Learning to be a food writer
Then added, “God I hate the way that man writes!”
I disagreed and said I liked the way he wrote. Then I read what he’d written about me, and a lot more besides, and decided that when he gets it right he’s good but when he’s spoiling for a fight he’s awful.
Writing in NewsDay (September 17) he showed an interest in my nom de plume and gender that smacked of the WASP 1950s Southern Rhodesia in which I grew up, when being called Miller or Gulliver was more acceptable than the “vaguely Portuguese moniker” he affords my predecessor on this column.
She wrote under a nom de plume because she didn’t want to receive special treatment in the restaurants she intended to write about. I followed her example. But surely, a nom de plume is a personal choice and should be respected, not treated as a challenge?
I was offered this column the day before I left for a week on the beach in Mozambique. In-between packing I wrote about Vanilla Moon where I’d been for lunch that day and hurriedly decided to call myself Jeke because it’s what I’ve been called all my life by Shona speakers. Except as a child when I was called Miss Jeke by my parents’ employees, but mercifully, some of us have moved on from there. I wrote about Rio Savane when I returned then left a few days later for the UK. I only met my editor after that and we discussed, among other things changing the name of the column and writing under my own name.
Meanwhile, Sleuth Miller had established that I’m definitely female and that I travel almost as much as he does. “As much as Gulliver!” How in the hell did this man, who I’d never met, know how much I travelled, I wondered? But then he has me time travelling through a Lilliputian conspiracy theory involving the time frame between Adrienne’s new menu, the position of potholes and me eating oysters in Colchester where I haven’t been since I tried marketing my tourist business there, about 15 years ago.

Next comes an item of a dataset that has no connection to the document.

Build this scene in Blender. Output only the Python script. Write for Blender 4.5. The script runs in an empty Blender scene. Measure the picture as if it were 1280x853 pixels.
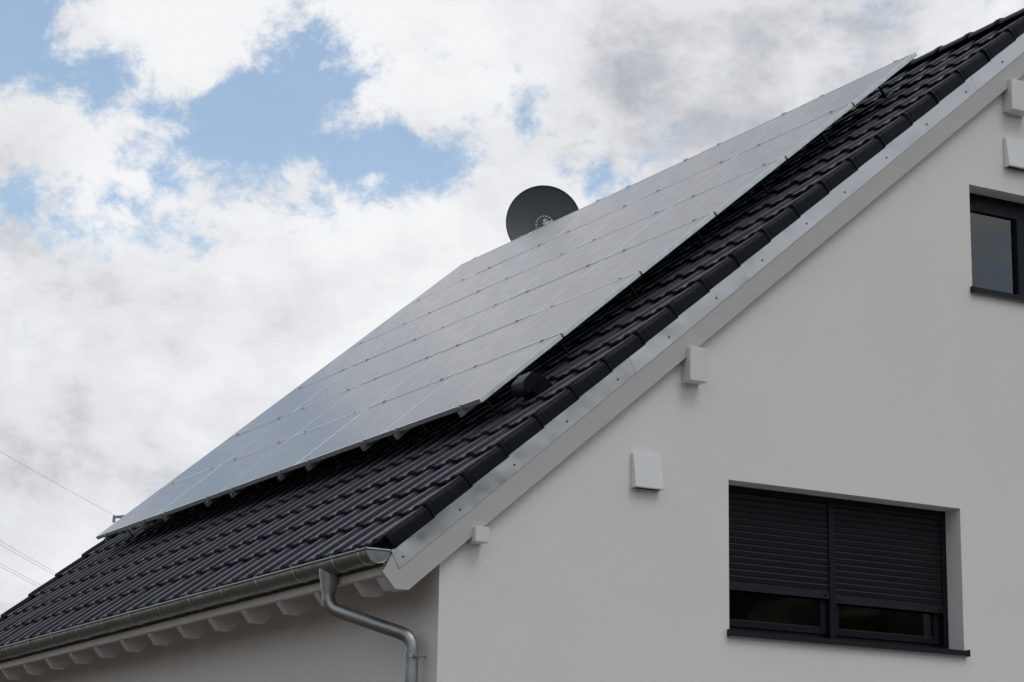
import bpy, bmesh, math, random
from mathutils import Vector, Matrix, noise
random.seed(7)
PI=math.pi
scene=bpy.context.scene
col=scene.collection
# ------------------------------------------------------------------ materials
def new_mat(name):
    m=bpy.data.materials.new(name); m.use_nodes=True
    nt=m.node_tree; b=nt.nodes['Principled BSDF']
    return m,nt,b
def N(nt,t,**k):
    n=nt.nodes.new(t)
    for a,v in k.items():
        if a=='op': n.operation=v
        elif a=='inp':
            for i,x in v.items(): n.inputs[i].default_value=x
        else: setattr(n,a,v)
    return n
def rgb(c): return (c[0],c[1],c[2],1)
def simple(name,color,rough=.5,metal=0,var=.12,scale=6,bump=0,bscale=200,spec=.5,stretch=(1,1,1),rvar=.08,color2=None):
    m,nt,b=new_mat(name); L=nt.links.new
    tc=N(nt,'ShaderNodeTexCoord'); mp=N(nt,'ShaderNodeMapping'); mp.inputs['Scale'].default_value=stretch
    L(tc.outputs['Object'],mp.inputs[0])
    n1=N(nt,'ShaderNodeTexNoise',inp={'Scale':scale,'Detail':6,'Roughness':.6}); L(mp.outputs[0],n1.inputs['Vector'])
    cr=N(nt,'ShaderNodeValToRGB'); cr.color_ramp.elements[0].position=.3; cr.color_ramp.elements[1].position=.7
    c2=color2 or tuple(min(1,x*(1+var)) for x in color); c1=tuple(x*(1-var) for x in color)
    cr.color_ramp.elements[0].color=rgb(c1); cr.color_ramp.elements[1].color=rgb(c2)
    L(n1.outputs['Fac'],cr.inputs[0]); L(cr.outputs[0],b.inputs['Base Color'])
    rr=N(nt,'ShaderNodeMapRange',inp={'From Min':.3,'From Max':.7,'To Min':max(0,rough-rvar),'To Max':min(1,rough+rvar)})
    n2=N(nt,'ShaderNodeTexNoise',inp={'Scale':scale*3.1,'Detail':4}); L(mp.outputs[0],n2.inputs['Vector'])
    L(n2.outputs['Fac'],rr.inputs[0]); L(rr.outputs[0],b.inputs['Roughness'])
    b.inputs['Metallic'].default_value=metal; b.inputs['Specular IOR Level'].default_value=spec
    if bump:
        n3=N(nt,'ShaderNodeTexNoise',inp={'Scale':bscale,'Detail':5,'Roughness':.65}); L(tc.outputs['Object'],n3.inputs['Vector'])
        bp=N(nt,'ShaderNodeBump',inp={'Strength':bump,'Distance':.004}); L(n3.outputs['Fac'],bp.inputs['Height']); L(bp.outputs[0],b.inputs['Normal'])
    return m
def stucco():
    m,nt,b=new_mat('stucco'); L=nt.links.new
    tc=N(nt,'ShaderNodeTexCoord')
    big=N(nt,'ShaderNodeTexNoise',inp={'Scale':.9,'Detail':5,'Roughness':.55}); L(tc.outputs['Object'],big.inputs[0])
    cr=N(nt,'ShaderNodeValToRGB'); cr.color_ramp.elements[0].position=.25; cr.color_ramp.elements[1].position=.75
    cr.color_ramp.elements[0].color=rgb((.84,.815,.79)); cr.color_ramp.elements[1].color=rgb((.89,.86,.83))
    L(big.outputs['Fac'],cr.inputs[0])
    mp=N(nt,'ShaderNodeMapping'); mp.inputs['Scale'].default_value=(1,1,1.8); L(tc.outputs['Object'],mp.inputs[0])
    g=N(nt,'ShaderNodeTexNoise',inp={'Scale':70,'Detail':4,'Roughness':.6}); L(mp.outputs[0],g.inputs[0])
    v=N(nt,'ShaderNodeTexVoronoi',inp={'Scale':120}); L(mp.outputs[0],v.inputs['Vector'])
    ad=N(nt,'ShaderNodeMath',op='ADD'); L(g.outputs['Fac'],ad.inputs[0]); L(v.outputs['Distance'],ad.inputs[1])
    bp=N(nt,'ShaderNodeBump',inp={'Strength':.35,'Distance':.004}); L(ad.outputs[0],bp.inputs['Height']); L(bp.outputs[0],b.inputs['Normal'])
    mx=N(nt,'ShaderNodeMix',data_type='RGBA',blend_type='MULTIPLY'); mx.inputs['Factor'].default_value=.14
    L(cr.outputs[0],mx.inputs[6]); L(g.outputs['Fac'],mx.inputs[7]); L(mx.outputs[2],b.inputs['Base Color'])
    b.inputs['Roughness'].default_value=.92; b.inputs['Specular IOR Level'].default_value=.25
    return m
def sheet_metal(name,color,rough,wav,wscale):
    m,nt,b=new_mat(name); L=nt.links.new
    tc=N(nt,'ShaderNodeTexCoord')
    b.inputs['Metallic'].default_value=1
    n=N(nt,'ShaderNodeTexNoise',inp={'Scale':wscale,'Detail':2,'Roughness':.4}); L(tc.outputs['Object'],n.inputs[0])
    f=N(nt,'ShaderNodeTexNoise',inp={'Scale':6,'Detail':2,'Roughness':.5}); L(tc.outputs['Object'],f.inputs[0])
    cr=N(nt,'ShaderNodeValToRGB'); cr.color_ramp.elements[0].position=.3; cr.color_ramp.elements[1].position=.7
    cr.color_ramp.elements[0].color=rgb(tuple(x*.9 for x in color)); cr.color_ramp.elements[1].color=rgb(color)
    L(f.outputs['Fac'],cr.inputs[0]); L(cr.outputs[0],b.inputs['Base Color'])
    bp=N(nt,'ShaderNodeBump',inp={'Strength':wav,'Distance':.05}); L(n.outputs['Fac'],bp.inputs['Height']); L(bp.outputs[0],b.inputs['Normal'])
    rr=N(nt,'ShaderNodeMapRange',inp={'From Min':.3,'From Max':.7,'To Min':rough-.06,'To Max':rough+.08}); L(f.outputs['Fac'],rr.inputs[0]); L(rr.outputs[0],b.inputs['Roughness'])
    return m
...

The following day I was invited to a promotion at La Fontaine in Meikles. It was a last minute invitation, but as it was my first as a food writer and as I enjoy writing this column, I accepted. Mr Miller, who has been doing this for almost 50 years, would also be there, and he “has seen, done, heard, tried and read almost everything”. I haven’t; for the first part of the last 50 years, I was at school and I didn’t look forward to meeting a man who trashes other newspapers and their columnists.
As the event the invitation was intended to publicise is now over, I’ll only thank Meikles and visiting chef, Malika van Reenen, for a lovely meal — the bisque was memorable and the fish cooked to perfection.
Writing restaurant reviews isn’t just about the food it’s also about the way you’re treated. Suffice to say it meant more to me when we, four ordinary diners, were given one of the nicest tables in La Fontaine when we drifted in there a few weeks ago.
And it’s for this reason that I will occasionally ask a friend to visit a restaurant, the one where the proprietor refers to me as “Bryony’s mummy” springs to mind.